James Allan

Silencing opposition


You don’t have to accentuate the positive


In politics, as an Opposition leader, it’s not at all clear to me that your job is to accentuate the positive when it comes to government policies. In fact, it seems to me to be the exact obverse of that. Your job is overwhelmingly to be negative and point out government weaknesses and failings.

I bring that up because of the rather relentless government and media campaign to paint Mr. Abbott as too negative. It’s almost as though they thought the job of an Opposition was to kick in and support government policies when and as they arose. Now that may be what Oppositions do in Iran and Zimbabwe, but I’m not sure that’s what they do, or should do, in well-established western democracies.

Remember, the point of going into politics at all (if we exclude nepotism and self-interest) is to implement what you see as an overarching and philosophically coherent program that aims to improve things for most people. Not everyone, of course, because there will always be some losers as the result of any policy changes. And no doubt, too, compromises will have to be made in order to get one’s plans and program onto the statute book. After all, you compromise the moment you join any political party, as no party will be a perfect 1:1 mesh with your own judgments and values (at least not unless you’re a Mr. Mugabe).

But conceding all that changes my point about the role of Opposition parties not one whit. Or at least I think that’s the case outside of World War II type national unity government situations.

Ask yourself this. Which Labor-Green government (feel free here to broaden the government to include ‘two rural socialist independents’) policies ought Mr. Abbott suddenly now to support? Should it be spending $40 billion on a broadband network that may not be finished being built before it’s out-dated and overtaken by technology?

Should it be the Building the Education Revolution? Or Keynesian-style spend till you drop big government spending initiatives? Or maybe the sovereign risk risking super mining tax? Do any of those fall into the ‘Abbott should be supporting these’ basket?

Or is the point really that Mr.

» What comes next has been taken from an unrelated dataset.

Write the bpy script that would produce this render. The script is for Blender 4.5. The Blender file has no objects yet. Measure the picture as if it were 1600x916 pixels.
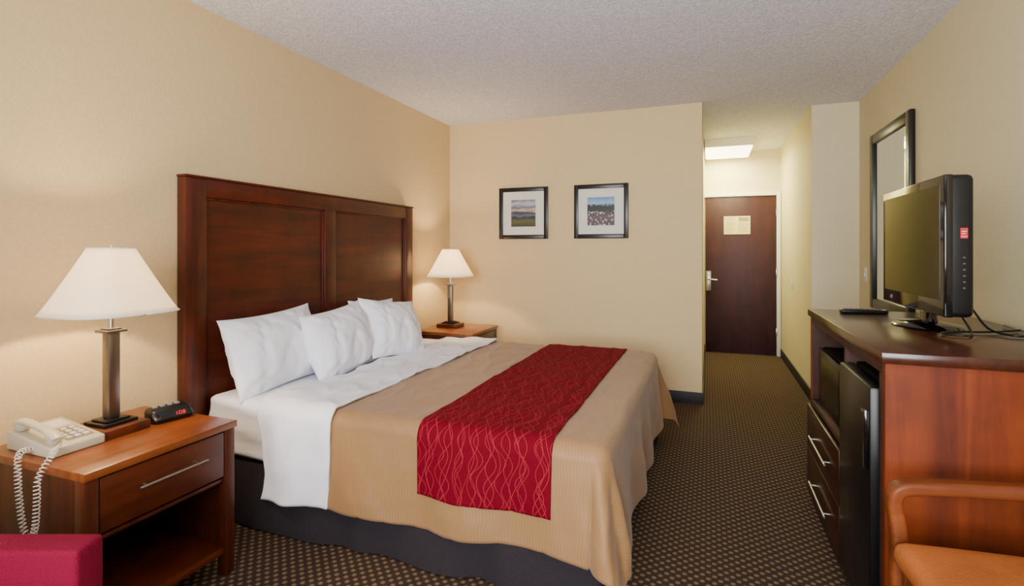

Abbott ruined things for the metropolitan elites who want to genuflect before some sort of scheme related to appearing to ameliorate manmade global warming? You know, the schemes that will have no discernible effect at all (in any way) on the world’s temperature – whatever man’s effect on the climate actually turns out to be these schemes will do nothing, diddly squat, noticeably to lower our pumping out carbon dioxide.

Yes, I think that’s it. The gist of the negativity gravamen is that Mr. Abbott has yelled out that the Emperor has no clothes; that what Australia does is irrelevant; that the US and China are not watching us to see what we do so that they can promptly mimic our actions; that even the EU with its comparatively tiny reductions in carbon dioxide output has accomplished this by sending manufacturing to China – so that the reductions match more or less perfectly the increased imports from Asia. That is to be welcomed, perhaps, on free trade grounds but it hardly seems like a recipe to save the world.

Of course many of these metropolitan elites who demand action can afford higher energy prices. They can spend a bit extra on buying a tree or two here and there when purchasing their airline tickets, if only to assuage their consciences as they jet off to ski at Whistler in Canada or go to explore ancient Buddhist ruins in Cambodia. They know they will pay none of the costs of their bumper sticker moralizing.

So they don’t like it at all when top politicians give voice to the concerns of everyday people, people they consider to be ill-informed, stupid and lacking the moral perspicacity they so clearly think they have. (Sound familiar Mr. Brown, Mr. Hockey, Mr. Turnbull, Ms. Gillard, and Mr. Swan?)

Voicing that sort of cost-of-living concern, that sort of anti-poseur moralizing, that sort of puncturing of windbags and gaseous platitudes, is just not done old boy. It’s too negative. You need to get with the program and be positive, even if being positive won’t accomplish what you say needs to be accomplished. You still have to pretend. You can’t say the Emperor is naked.

That’s too negative.

Of course all those in the media who parrot this line about too great negativity could always move to Malaysia. Up there the governing party always wins, at least thus far since independence. And the Opposition never wins. It seems to have grasped what is expected of it in the bizarre Orwellian world where being ‘negative’ is thought a bad thing when you’re an Opposition leader.